KISSANGES NA NOITE
Ano de 1950, Angola. Nova Lisboa. Ou antes, Huambo nome mais suave para o ouvido, apesar da pronúncia enérgica com o H aspirado tão peculiar aos Humbundos, como os "clics" o são aos Buchimanes. E foi exactamente na noite do Huambo: a minha primeira noite sozinho, fora de Luanda, que fui surpreendido por um som plangente, repetitivo como o de um piano de poucas notas, mas mesmo assim, agradável e apelativo em que, pela primeira vez me atrevi pelo escuro da noite africana. Era uma cidade, é certo, mas as cidades do interior Angolano daquele tempo seriam vilas em Portugal - na Metrópole como então se dizia – e estavam recebendo um grande impulso de desenvolvimento tão rápido como desordenado. Esta cidade desenvolvia-se em dois braços divergentes, desde o Centro que se formara junto da Estação do Caminho de Ferro de Benguela, seguindo um pela Granja que, deixando logo no início o Paço Episcopal à direita, daí em diante, só capim, alguns eucaliptos e cedros bordejavam o traçado, - o traçado apenas - da Larga Avenida que viria a ser, a caminho do Bairro Residencial só de vivendas. Á data a que me reporto, em princípio de construção. A outra futura Avenida era paralela à Via Férrea e, tal como a Granja, parecia ter quase um quilómetro, e iria terminar perto do Palácio do Governo da Província. Foi por esta última que me aventurei na intenção de percorrer apenas duas ou três dezenas de metros. Mas foi quando já decidira voltar para trás que o som que antes me soara longínquo, se intensificou e pareceu mais perto. Arrisquei mais uns hesitantes passos pela escuridão, e aos meus olhos, agora mais habituados ao escuro, deparou-se uma imagem que jamais esqueci: iluminado pela trémula luz de uma fogueira, que mal o aqueceria, um homem muito velho, mal cobrindo o seu pobre corpo seminu com um "Cambriquito," o agasalho comum aos mais pobres dos pobres. Era o guarda de um dos vários armazéns existentes aqui e além e já condenados a breve demolição para dar lugar à futura Avenida.Por fazer frente à linha férrea, só teria casas de um lado, o que viria a granjear-lhe o título de Avenida do Colete.

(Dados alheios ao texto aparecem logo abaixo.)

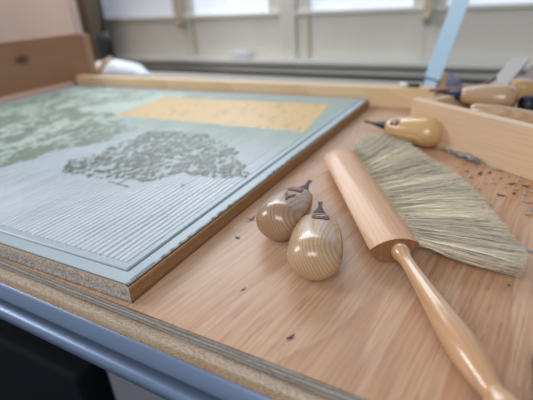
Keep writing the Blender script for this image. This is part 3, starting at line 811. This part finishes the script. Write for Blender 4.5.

Por agora estamos ainda presos ao encantamento do som plangente que me atraíra no silêncio da noite africana. E então pude ver e ouvir de perto o kissange. Era das mãos secas daquele velho que brotava o som mágico que me guiara até ali. Quedei-me fascinado. A imagem era como que a materialização do som: eram indissociáveis. No silêncio e na escuridão profundos, recortado pela chama da pequena fogueira, o velho negro, de olhar vago, alheado de tudo em volta. Parecia não dar sequer pela minha presença. segurava nas duas mãos um pedaço de madeira onde estavam cravados por um extremo umas poucas lâminas de metal, dispostas como uma mão aberta. Eram estes "dedos" irregulares, que os hábeis dedos do velho negro usavam como as teclas de um piano, fazendo-as vibrar, tirando delas os sons diferentes conformes a sensibilidade de cada "dedo." Ali fiquei um tempo que não vivi, mergulhado num quase esquecimento. Pouco a pouco recuperei do êxtase e perguntei-me: o que faria ali, que guardaria aquele pobre velho tão frágil, junto de uma fogueira que mal o aqueceria, quase adormecido pelo som da sua própria música.?'' Como poderia ele defender um enorme armazém de porta escancarada e tão escuro e profundo, quanto era dado ver ? E o som dos kissanges acompanhou-me todo o caminho passando de uns para os outros a mensagem de nostalgia de um recém-chegado aos Trópicos. E outros armazéns se seguiram. E outros guardas. igualmente velhos; mais cambriquitos, e sempre o som dos "kissange" adoçando a noite. E persistia ia pergunta: que força protegia aqueles frágeis velhos e os valores à sua guarda? De onde lhes viria essa a força? Só muito mais tarde o soube: de si próprios, da sua idade, da Velhice, enfim! Do respeito pelos Velhos, tão enraizado na Cultura, nos costumes angolanos que não permitiria que alguém desrespeitasse um Velho. Em Angola o uso de "Mais Velho," ou O Mais velho, são sinónimos de consideração, respeito. Também é uso dar o tratamento de Mais Velho, mesmo a quem o não seja de facto mas por ser considerado como "O que Sabe Mais".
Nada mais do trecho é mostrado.